Reviews

The Man Who Didn’t Call – Rosie Walsh

The Man Who Didn’t Call by Rosie Walsh is the perfect novel for anyone who’s ever waited for a phone call that didn’t come.

Imagine you meet a man, spend seven glorious days together, and fall in love. And it’s mutual: you’ve never been so certain of anything.

So when he leaves for a long-booked holiday and promises to call from the airport, you have no cause to doubt him.

But he doesn’t call.

Your friends tell you to forget him, but you know they’re wrong: something must have happened; there must be a reason for his silence.

What do you do when you finally discover you’re right? That there is a reason – and that reason is the one thing you didn’t share with each other?

The truth.

About the Author:

Rosie Walsh lives in Bristol with her partner and their son. Under the pseudonym Lucy Robinson, Rosie blogged for Marie Claire about love and dating, and published four novels in the UK. The Man Who Didn’t Call is the first novel under her own name.

My Review:

The Man Who Didn’t Call is also published under the title Ghosted in the US and is Rosie Walsh’s first book under her own name.  It’s a love story with a dark undertone and a dose of suspense thrown in.

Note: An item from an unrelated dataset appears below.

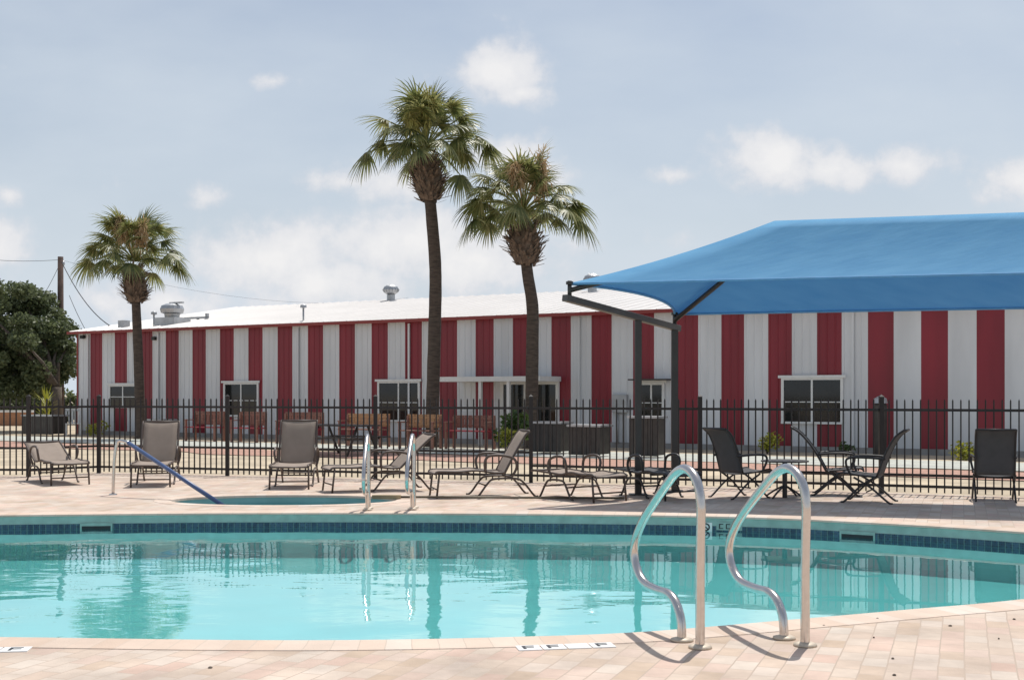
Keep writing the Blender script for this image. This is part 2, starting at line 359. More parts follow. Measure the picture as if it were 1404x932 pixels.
def sheet(name, outer, holes, z, m):
    loops = [[Vector((p[0],p[1],z)) for p in outer]] + [[Vector((p[0],p[1],z)) for p in h] for h in holes]
    tris = tessellate_polygon(loops); flat = [p for l in loops for p in l]
    bm = bmesh.new(); vs_ = [bm.verts.new(p) for p in flat]
    for t in tris:
        try: bm.faces.new([vs_[i] for i in t])
        except ValueError: pass
    bmesh.ops.recalc_face_normals(bm, faces=bm.faces[:])
    if sum(f.normal.z for f in bm.faces) < 0: bmesh.ops.reverse_faces(bm, faces=bm.faces[:])
    me = bpy.data.meshes.new(name); bm.to_mesh(me); bm.free(); me.materials.append(m)
    o = bpy.data.objects.new(name, me); C.objects.link(o); return struct(o)
deck_far = [(x, y+.18) for x, y in fpts]
deck_outer = [(-30,-6),(22,-6),(22,11)] + deck_far[::-1] + [(-30,21.6)]
pool_out = offs(pool, .30); spa_out = offs(spa, .22)
sheet('pool_deck', deck_outer, [[(p.x,p.y) for p in pool_out],[(p.x,p.y) for p in spa_out]], 0, M['paver'])
inner = [(x, y-.25) for x, y in deck_far]
sheet('ground', [(-900,-300),(900,-300),(900,1500),(-900,1500)], [[(-29.8,-5.8),(21.8,-5.8),(21.8,10.8)]+inner[::-1]+[(-29.8,21.3)]], -.03, M['soil'])
def strip(name, curve, sections, m, width_uv=True, smooth=False):
    """sections: list of (outward offset, z)"""
    n = len(curve); bm = bmesh.new(); uv = bm.loops.layers.uv.new('UVMap')
    rows = []
    for o_, z in sections:
        c = offs(curve, o_) if o_ else curve
        rows.append([bm.verts.new((p.x,p.y,z)) for p in c])
    L_ = [0]
    for i in range(n): L_.append(L_[-1]+(curve[(i+1)%n]-curve[i]).length)
    acc_ = [0]
    for j in range(1, len(sections)): acc_.append(acc_[-1]+math.hypot(sections[j][0]-sections[j-1][0], sections[j][1]-sections[j-1][1]))
    for j in range(len(rows)-1):
        for i in range(n):
            k = (i+1)%n
            f = bm.faces.new((rows[j][i],rows[j][k],rows[j+1][k],rows[j+1][i]))
            for lp, q in zip(f.loops, ((L_[i],acc_[j]),(L_[i+1],acc_[j]),(L_[i+1],acc_[j+1]),(L_[i],acc_[j+1]))): lp[uv].uv = q
    return obj(name, bm, m, smooth=smooth)
struct(strip('pool_coping', pool, [(.305,-.004),(.300,.005),(.02,.006),(-.010,.0),(-.018,-.02)], M['coping']))
struct(strip('coping_face', pool, [(-.016,-.02),(0,-.03),(0,-.112)], M['coping_face']))
struct(strip('tile_band', pool, [(-.004,-.112),(-.004,-.235)], M['tile']))
WZ = -.175
FLZ = -.52
bm = bmesh.new()
def basin(bm, curve, zt, zb, fil=.12):
    rows = [[bm.verts.new((p.x,p.y,z)) for p in (offs(curve,o_) if o_ else curve)] for o_, z in ((0,zt),(0,zb+fil),(-.035,zb+.04),(-.12,zb))]
    n = len(curve)
    for j in range(3):
        for i in range(n): bm.faces.new((rows[j][i],rows[j][(i+1)%n],rows[j+1][(i+1)%n],rows[j+1][i])).smooth = False
    bm.faces.new(rows[-1])
basin(bm, pool, -.23, FLZ, .10); struct(obj('pool_basin', bm, M['plaster']))
bm = bmesh.new(); bm.faces.new([bm.verts.new((p.x,p.y,WZ)) for p in pool]); struct(obj('pool_water', bm, M['water']))
struct(strip('spa_coping', spa, [(.223,-.004),(.22,.004),(.02,.005),(-.012,.0),(-.018,-.03)], M['coping']))
bm = bmesh.new(); basin(bm, spa, -.03, -.75, .1); struct(obj('spa_basin', bm, M['spa_plaster']))
bm = bmesh.new(); bm.faces.new([bm.verts.new((p.x,p.y,-.11)) for p in spa]); struct(obj('spa_water', bm, M['spawater']))

# depth markings and skimmers
def ground_patch(name, px0, px1, py0, py1, z=.004):
    pass
def marker(a, b, wdt, label, glyphs=True):
    """white tiles let into the deck from point a to b"""
    t = thing('depth_marker', label, 'depth marker', (a.x,a.y,0), math.atan2(b.y-a.y, b.x-a.x))
    Ln = (b-a).length; n = max(2, int(round(Ln/.15)))
    bm = bmesh.new()
    for i in range(n):
        box(bm, i*Ln/n+.004, (i+1)*Ln/n-.004, -wdt/2, wdt/2, -.004, .006)
    obj('tile', bm, M['marker'], t, bevel=.001)
    for i in range(n):
        cx = (i+.5)*Ln/n
        if i % 3 == 2: continue
        bm = bmesh.new()
        # numeral and letter strokes, read from the water side
        box(bm, cx-.035, cx+.035, wdt*.22, wdt*.32, .006, .0075); box(bm, cx-.035, cx-.018, -wdt*.3, wdt*.22, .006, .0075)
        box(bm, cx-.018, cx+.03, -wdt*.05, wdt*.05, .006, .0075)
        obj('letter', bm, M['rubber'], t)
marker(G(708,889)+Vector((0,0,0)), G(842,884), .13, 'white marker tile row with dark lettering in deck left of grab rails')
marker(G(-40,892), G(42,890), .13, 'short white marker tiles in the deck at lower left of the pool')
def on_pool(px, side=1):  # nearest far-edge sample to a pixel column
    best = min((p for p in pool if p.y > 11), key=lambda p: abs(702+F_*p.x/p.y-px)); i = pool.index(best)
    t = (pool[(i+1)%len(pool)]-pool[i-1]).normalized(); return best, t
def skimmer(px, label, w_):
    p, t = on_pool(px); th = thing('skimmer', label, 'skimmer', (p.x,p.y,0), math.atan2(-t.y,-t.x))
    bm = bmesh.new(); box(bm, -w_/2, w_/2, -.012, .03, -.185, -.142); obj('mouth', bm, M['rubber'], th)  # solid black block stands in for the shaded hollow of the opening
    bm = bmesh.new()
    for a in ((-w_/2-.02,w_/2+.02,-.142,-.105),(-w_/2-.02,-w_/2,-.2,-.142),(w_/2,w_/2+.02,-.2,-.142)): box(bm, a[0],a[1],-.014,.01,a[2],a[3])
    obj('surround', bm, M['coping_face'], th)
skimmer(1183, 'dark skimmer opening in the far pool wall right of the grab rails', .36)
skimmer(140, 'dark skimmer opening in the far pool wall at the left', .34)
p, t_ = on_pool(982)
th = thing('wall_marker', 'small white tile with a round dark no diving mark on far pool wall', 'marker tile', (p.x,p.y,0), math.atan2(-t_.y,-t_.x))
bm = bmesh.new(); box(bm, -.075,.075,-.012,.02,-.185,-.075); obj('tile', bm, M['marker'], th)
bm = bmesh.new()
ring = [Vector((.042*math.cos(a), -.0145, -.128+.04*math.sin(a))) for a in [2*math.pi*k/20 for k in range(21)]]
tube(bm, ring, .009, 6); tube(bm, [(-.024,-.0145,-.102),(.024,-.0145,-.152)], .007, 6); obj('symbol', bm, M['rubber'], th)
p, t_ = on_pool(1006)
th = thing('wall_marker', 'pale tile with dark depth numerals right of the round mark on far pool wall', 'marker tile', (p.x,p.y,0), math.atan2(-t_.y,-t_.x))
bm = bmesh.new(); box(bm, -.15,.15,-.012,.02,-.16,-.07); obj('tile', bm, M['coping_face'], th)
for x in (-.1,-.02,.06):
    bm = bmesh.new()
    box(bm, x-.02,x+.03,-.0155,-.0125,-.095,-.085); box(bm, x-.02,x-.008,-.0155,-.0125,-.145,-.095); box(bm, x-.008,x+.03,-.0155,-.0125,-.145,-.135)
    obj('numeral', bm, M['rubber'], th)

# leaves and grit lying on the deck
bm = bmesh.new()
for k in range(9):
    px, py = random.choice([(random.uniform(1000,1400), random.uniform(845,930)), (random.uniform(0,1400), random.uniform(884,930))])
    p = G(px,py); s = random.uniform(.006,.016); a = random.uniform(0,6.28)
    lathe(bm, [(s*.6,.001),(s,.004),(s*.4,.009)], 6, (p.x,p.y,0))
o = obj('leaf_litter', bm, M['oakbark']); tag(o, 'tiny dark leaf bits and grit scattered on the near paving', 'litter', kind='stuff')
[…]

Sarah is a recently divorced woman who is visiting her parents in the UK having relocated to the States when she was a teenager.  She meets Eddie, she falls deeply in love with Eddie and he falls deeply in love with her but has a holiday booked to Spain 7 days after they meet.  He promises to call her but then he doesn’t! (Hence the name of the book!).

She can’t let it go and refuses to believe that what they had together during those 7 days wasn’t real love and despite her friends advice she won’t stop searching until she finds out the truth.

I don’t normally read romance so this is a real change of genre for me and takes me out of my comfort zone, however because there is a simmering of tension throughout the book and a dark undertone of something tragic and awful that happened to Sarah and her family in the past it became less of a romance and more of a domestic drama story for me.

This books covers lots of topics including grief, mental illness, guilt and bullying and whilst I certainly had my suspicions of where this story was heading, I was on a couple of occasions totally wrong!

It’s an easy read and whilst the reviews are mixed, I enjoyed her style of writing and found most of the characters engaging and plausible.  An enjoyable escape from my usual crime and violence.